Joshua Silver, an atomic physicist who taught optics at Oxford, has invented an amazing pair of inexpensive “adaptive eyeglasses” which allow the wearer to set their own site correction by pumping a clear silicon liquid oil into a thin sac in the lense until the focus is right. No doctor visit or testing is required and the glasses correct vision impairment almost instantly. Silver is pictured above wearing his invention.

The glasses aren’t exactly stylish — think early Woody Allen or a 1960’s math geek — but they could help improve quality of life for millions of poor people whose options are limited by impaired site.

In the U.S. and other wealthy nations, 60-70 percent of people wear corrective lenses. But in many developing countries, only 5 percent have glasses due to high costs and limited access to professional eye care.

The glasses cost about $19 to make, but the inventor hopes to cut that by a few dollars as production ramps up. His grand “vision” is to eventually provide eyeglasses to a billion poor people worldwide.
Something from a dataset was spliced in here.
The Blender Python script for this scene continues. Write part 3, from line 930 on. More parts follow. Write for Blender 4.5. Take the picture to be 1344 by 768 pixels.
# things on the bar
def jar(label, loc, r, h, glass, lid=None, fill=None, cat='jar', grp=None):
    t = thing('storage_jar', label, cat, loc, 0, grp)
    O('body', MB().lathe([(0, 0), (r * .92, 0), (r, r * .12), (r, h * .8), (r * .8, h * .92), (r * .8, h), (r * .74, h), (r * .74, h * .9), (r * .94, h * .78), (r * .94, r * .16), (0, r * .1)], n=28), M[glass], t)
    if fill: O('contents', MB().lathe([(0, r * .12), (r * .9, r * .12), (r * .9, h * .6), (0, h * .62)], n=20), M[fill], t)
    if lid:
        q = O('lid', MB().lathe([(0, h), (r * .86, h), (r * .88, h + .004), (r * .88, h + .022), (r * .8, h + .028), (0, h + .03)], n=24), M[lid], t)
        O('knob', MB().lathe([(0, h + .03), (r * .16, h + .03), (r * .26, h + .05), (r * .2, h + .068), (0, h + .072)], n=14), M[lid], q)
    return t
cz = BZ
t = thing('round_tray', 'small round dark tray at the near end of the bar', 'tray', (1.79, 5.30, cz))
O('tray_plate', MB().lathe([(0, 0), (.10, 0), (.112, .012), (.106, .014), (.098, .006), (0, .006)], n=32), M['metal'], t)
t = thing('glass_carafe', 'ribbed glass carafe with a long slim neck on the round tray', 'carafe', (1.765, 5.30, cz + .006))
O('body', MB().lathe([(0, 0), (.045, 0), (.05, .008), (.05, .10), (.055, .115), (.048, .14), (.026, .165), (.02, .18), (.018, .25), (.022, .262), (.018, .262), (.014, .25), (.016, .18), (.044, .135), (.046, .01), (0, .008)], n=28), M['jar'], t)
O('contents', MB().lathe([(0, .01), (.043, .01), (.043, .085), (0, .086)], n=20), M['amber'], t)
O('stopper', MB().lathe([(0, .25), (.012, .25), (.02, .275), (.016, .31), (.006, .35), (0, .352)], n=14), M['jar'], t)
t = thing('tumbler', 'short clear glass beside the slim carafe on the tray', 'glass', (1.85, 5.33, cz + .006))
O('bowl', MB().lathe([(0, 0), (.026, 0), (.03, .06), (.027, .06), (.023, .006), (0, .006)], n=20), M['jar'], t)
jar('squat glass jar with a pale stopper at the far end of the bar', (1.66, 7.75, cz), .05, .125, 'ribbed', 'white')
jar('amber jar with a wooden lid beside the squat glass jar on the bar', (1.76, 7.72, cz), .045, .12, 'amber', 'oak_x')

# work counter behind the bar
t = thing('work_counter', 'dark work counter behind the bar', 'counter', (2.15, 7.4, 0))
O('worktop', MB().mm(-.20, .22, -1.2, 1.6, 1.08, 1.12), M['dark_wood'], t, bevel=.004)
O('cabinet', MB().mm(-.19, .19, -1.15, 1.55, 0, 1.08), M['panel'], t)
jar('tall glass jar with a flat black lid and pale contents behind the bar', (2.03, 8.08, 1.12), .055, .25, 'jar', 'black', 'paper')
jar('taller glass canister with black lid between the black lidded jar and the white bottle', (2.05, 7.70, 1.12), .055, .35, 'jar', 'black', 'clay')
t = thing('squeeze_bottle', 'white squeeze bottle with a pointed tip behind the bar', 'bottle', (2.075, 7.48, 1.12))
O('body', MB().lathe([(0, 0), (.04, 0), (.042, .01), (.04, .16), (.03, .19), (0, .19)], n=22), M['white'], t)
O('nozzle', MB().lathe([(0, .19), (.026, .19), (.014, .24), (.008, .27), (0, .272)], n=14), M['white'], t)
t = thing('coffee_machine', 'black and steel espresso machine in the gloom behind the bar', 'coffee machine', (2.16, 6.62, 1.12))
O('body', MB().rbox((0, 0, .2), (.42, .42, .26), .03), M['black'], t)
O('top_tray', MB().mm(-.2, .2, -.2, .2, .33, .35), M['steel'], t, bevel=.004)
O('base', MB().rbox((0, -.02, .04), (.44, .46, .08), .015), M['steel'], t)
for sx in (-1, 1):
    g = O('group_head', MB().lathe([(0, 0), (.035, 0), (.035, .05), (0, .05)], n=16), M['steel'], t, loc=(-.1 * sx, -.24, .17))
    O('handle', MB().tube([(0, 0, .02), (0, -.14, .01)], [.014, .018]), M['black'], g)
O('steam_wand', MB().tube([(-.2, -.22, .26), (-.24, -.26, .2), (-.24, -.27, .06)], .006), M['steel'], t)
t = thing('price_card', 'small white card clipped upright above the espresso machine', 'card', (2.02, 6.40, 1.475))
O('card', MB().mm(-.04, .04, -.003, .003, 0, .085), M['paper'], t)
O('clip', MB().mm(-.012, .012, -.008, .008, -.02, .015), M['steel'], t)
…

The U.S. Department of Defense has already purchases 20,000 pairs to give away in impoverished parts of Africa and Eastern Europe. Those glasses have an American flag and the words “from the people of the United States” engraved in small print on the side of the frames.

This is an imprinted giveaway at its best — providing something truly useful and underscoring a brand's value. In this case, the "brand" is the United States of America. And in an era where our country's reputation abroad has been tarnished by questionable policies and politics, an outreach program like this may help others see the United States in a positive new light.